As is usually the case, others stepped in with advice or theories. One of the latter blamed corrupt backups from earlier models, while the former centered on doing a factory reset of settings, then downloading and reinstalling iPhone 3.0.

But that recommendation only raised hackles. “All this rubbish about make sure this is turned off, do resets, clear this that and the other, just so you can preserve battery life is a load of rubbish!” exclaimed a user labeled ”::..S a m..::” in a 3GS support forum. “What’s the point of having all these features if you don’t have the power to run them?”

Apple’s own advice about extending battery life made Sam’s point, as it suggests that users turn off a myriad of features, including some it touted when it rolled out iPhone 3.0 in March and the iPhone 3GS in early June.

To add to the problem, the iPhone doesn’t let users swap out a fresh battery for one that’s died, something other cell- and smartphones allow. The omission of a user-replaceable battery was a point of contention in 2007, when the iPhone debuted, with at least one consumer group questioning the practice. For the most part, discussion of the merits of a sealed battery haven’t plagued Apple since then.

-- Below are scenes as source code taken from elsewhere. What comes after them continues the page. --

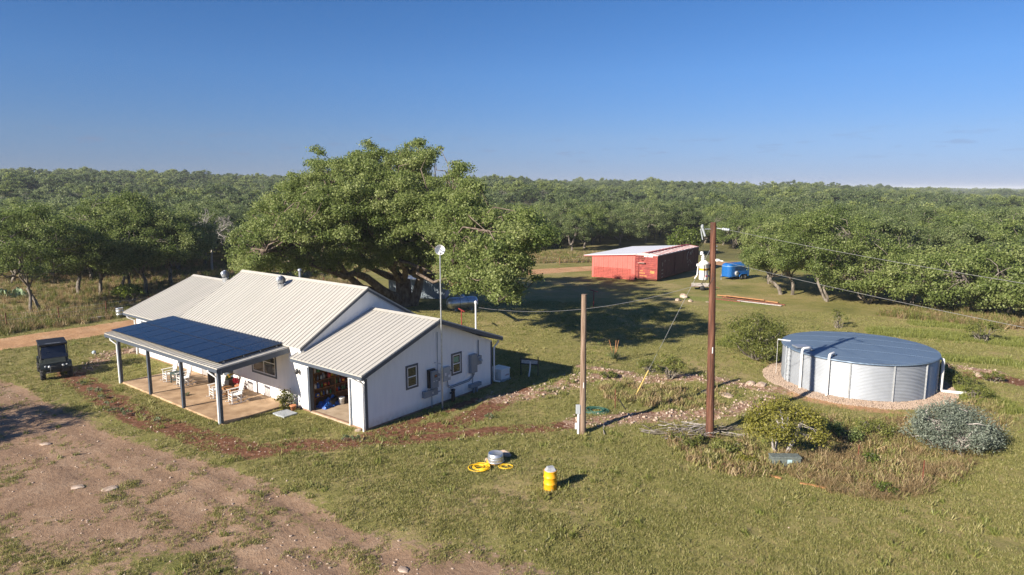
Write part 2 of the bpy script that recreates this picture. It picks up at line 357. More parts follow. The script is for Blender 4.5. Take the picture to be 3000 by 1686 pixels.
WEED_PATCH = W([(1950, 1280), (2050, 1265), (2160, 1280), (2250, 1330), (2290, 1390), (2180, 1400), (2060, 1370), (1980, 1330)])
BEHIND_TANK_BRUSH = W([(2370, 1215), (2500, 1235), (2650, 1240), (2740, 1210), (2900, 1160), (2960, 1250), (2900, 1330), (2760, 1340), (2600, 1340), (2440, 1330), (2370, 1290)])

def ground_masks(X, Y):
    d = np.hypot(X-CAM[0], Y-CAM[1])
    dirt = 0.84*poly_m(X, Y, DRIVE, 2.2)*(1-0.42*poly_m(X, Y, LOWGRASS, 1.5))
    for t in TRACKS: dirt = np.maximum(dirt, 0.97*line_m(X, Y, t, 0.42, 0.45))
    dirt = np.maximum(dirt, 0.62*line_m(X, Y, SPUR, 2.2, 1.2))
    mul = np.zeros_like(X); rub = np.zeros_like(X)
    for l, w in MULCH: mul = np.maximum(mul, 0.95*line_m(X, Y, l, w*1.3, w*1.3))
    for l, w in RUBBLE: rub = np.maximum(rub, 0.92*line_m(X, Y, l, w, w*1.1))
    rt = np.hypot(X-TC[0], Y-TC[1])
    grav = 1-smooth(4.7, 5.2, rt)
    sand = np.maximum(line_m(X, Y, ROAD, 2.3, 0.5), 0.85*(1-smooth(5.3, 6.6, rt))*smooth(19.5, 17.5, Y)*0.8)
    sand = np.maximum(sand, line_m(X, Y, W([(1985, 790), (2040, 795)]), 1.5, 1.5)*0.7)
    lush = np.zeros_like(X); dry = np.zeros_like(X)
    for l, w in ((W([(2010, 872), (2110, 882), (2220, 892)]), 1.5), (W([(2600, 975), (2760, 985), (3050, 1012)]), 1.6), (W([(2700, 950), (2820, 958)]), 1.2), (W([(2830, 1150), (2920, 1195)]), 1.2),
                 (W([(2140, 1010), (2220, 985)]), 1.2), (W([(2270, 775), (2460, 800)]), 5), (W([(2740, 1050), (2900, 1060), (3050, 1080)]), 0.9)):
        lush = np.maximum(lush, 0.8*line_m(X, Y, l, w, w*0.8))
    for p, s in ((PEN_DRY, 0.8), (W([(2560, 925), (2700, 905), (3050, 925), (3200, 990), (2900, 975), (2700, 940)]), 2.0)): dry = np.maximum(dry, poly_m(X, Y, p, s))
    dry = np.maximum(dry, 0.7*line_m(X, Y, W([(1480, 765), (1600, 762), (1740, 765), (1900, 790)]), 3.5, 3))
    dry = np.maximum(dry, 0.8*smooth(-38.2, -40.5, X)*smooth(45, 25, Y))
    # shade-loving floor of the woods takes over with distance
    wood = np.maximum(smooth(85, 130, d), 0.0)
    return dirt, mul, rub, sand, dry, lush, grav, wood

def axis_lines(a, b, step, far, grow=1.10):
    c = list(np.arange(a, b+1e-6, step)); s = step
    while c[-1] < far: s = min(s*grow, 700); c.append(c[-1]+s)
    s = step; lo = []
    x = a
    while x > -far: s = min(s*grow, 700); x -= s; lo.append(x)
    return np.array(lo[::-1]+c)
gx = axis_lines(-42, 34, 0.30, 9000); gy = axis_lines(-20, 62, 0.30, 9000)
GX, GY = np.meshgrid(gx, gy, indexing='ij')
gz = H(GX, GY)
dirt, mul, rub, sand, dry, lush, grav, wood = ground_masks(GX, GY)
# shallow wheel ruts, the trench and humps of rubble have their own relief
near = 1-smooth(55, 80, np.hypot(GX-CAM[0], GY-CAM[1]))
rs = np.random.RandomState(5)
def vnoise(X, Y, s, seed):
    r_ = np.random.RandomState(seed); T = r_.rand(64, 64)
    u, w = X/s, Y/s; i, j = np.floor(u).astype(int), np.floor(w).astype(int); f, g = u-i, w-j; f = f*f*(3-2*f); g = g*g*(3-2*g)
    a = T[i % 64, j % 64]*(1-f)+T[(i+1) % 64, j % 64]*f; b = T[i % 64, (j+1) % 64]*(1-f)+T[(i+1) % 64, (j+1) % 64]*f
    return a*(1-g)+b*g-0.5
house_flat = smooth(0.0, 0.8, np.maximum(np.maximum(-24-GX, GX-0.6), np.maximum(-4.2-GY, GY-9.8)))
gz = gz+near*house_flat*(0.07*vnoise(GX, GY, 1.6, 1)+0.05*vnoise(GX, GY, 0.7, 2)+0.16*rub*(vnoise(GX, GY, 0.8, 3)+0.5)+0.05*mul*vnoise(GX, GY, 0.5, 4)+0.03*grav)
for t in TRACKS: gz -= 0.05*line_m(GX, GY, t, 0.2, 0.3)*near
nx, ny = GX.shape
me = bpy.data.meshes.new('ground')
me.vertices.add(nx*ny); me.vertices.foreach_set('co', np.stack([GX, GY, gz], -1).astype(np.float32).ravel())
I = np.arange(nx*ny).reshape(nx, ny)
Q = np.stack([I[:-1, :-1], I[1:, :-1], I[1:, 1:], I[:-1, 1:]], -1).reshape(-1, 4).astype(np.int32)
me.loops.add(Q.size); me.loops.foreach_set('vertex_index', Q.ravel())
me.polygons.add(len(Q)); me.polygons.foreach_set('loop_start', np.arange(0, Q.size, 4, dtype=np.int32))
me.polygons.foreach_set('use_smooth', np.ones(len(Q), bool))
for nm, arr in (('dirt', dirt), ('mulch', mul), ('rubble', rub), ('sand', sand), ('dry', dry), ('lush', lush), ('gravel', grav), ('wood', wood)):
    a = me.attributes.new(nm, 'FLOAT', 'POINT'); a.data.foreach_set('value', arr.astype(np.float32).ravel())
me.update(calc_edges=True)
ground = bpy.data.objects.new('ground', me); COL.objects.link(ground); tag(ground, 'mown ranch yard of olive grass and reddish dirt running into oak woods', None, None, 'structure')

m, nt, N, L, P = nmat('ranch_ground')
tc = N.new('ShaderNodeTexCoord')
def noise(scale, detail=6, rough=0.6, dist=0.0):
    n_ = N.new('ShaderNodeTexNoise'); n_.inputs['Scale'].default_value = scale; n_.inputs['Detail'].default_value = detail; n_.inputs['Roughness'].default_value = rough; n_.inputs['Distortion'].default_value = dist
    L.new(tc.outputs['Object'], n_.inputs['Vector']); return n_.outputs['Fac']
def ramp(src, *st):
    r_ = N.new('ShaderNodeValToRGB'); e = r_.color_ramp.elements
    e[0].position, e[0].color = st[0][0], (*st[0][1], 1); e[1].position, e[1].color = st[-1][0], (*st[-1][1], 1)
    for p_, c_ in st[1:-1]: k_ = e.new(p_); k_.color = (*c_, 1)
    L.new(src, r_.inputs['Fac']); return r_.outputs['Color']
def mathn(op, a, b=None, c=None):
    x = N.new('ShaderNodeMath'); x.operation = op
    for i, q in enumerate((a, b, c)):
        if q is None: continue
        if isinstance(q, (int, float)): x.inputs[i].default_value = q
        else: L.new(q, x.inputs[i])
    return x.outputs[0]
def mix(f, a, b):
    x = N.new('ShaderNodeMix'); x.data_type = 'RGBA'; L.new(f, x.inputs[0]); L.new(a, x.inputs[6]); L.new(b, x.inputs[7]); return x.outputs[2]
nbig, nmid, nsm, nfi = noise(0.16, 5), noise(0.7, 8, 0.68, 0.6), noise(5.0, 6, 0.7), noise(22.0, 4, 0.7)
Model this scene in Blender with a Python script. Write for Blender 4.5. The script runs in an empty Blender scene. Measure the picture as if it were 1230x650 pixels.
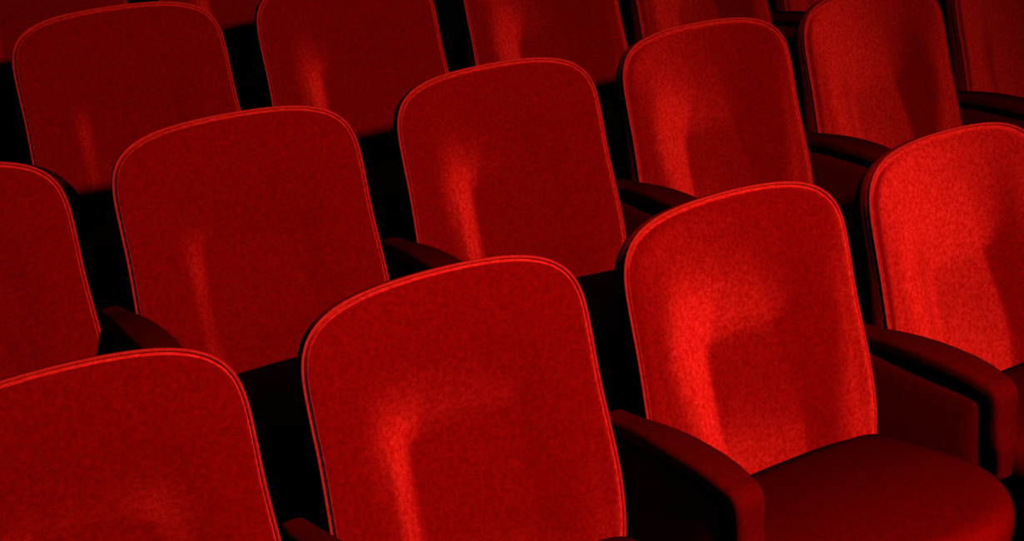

iPhone battery consumption has even made the national mainstream press. Late last week, after one Los Angeles Times reporter filed a story about the problem, another chimed in with some personal observations after seeing fast draining on her own iPhone 3GS. “The ‘S’ in 3GS may stand for many things on this device — ’sexy,’ ’speed,’ ’sweet’ — but it certainly doesn’t stand for ’stamina,’” said Michelle Maltais. She later dubbed the issue “iDrain.”

Help, however, may be on the way, said Rapid Repair’s Vronko. “Apple has already delivered the iPhone 3.1 SDK to developers,” Vronko said. “I wouldn’t be surprised if that didn’t fix some of the problems.”

Apple was not available on Sunday for comment on the “iDrain” reports from users.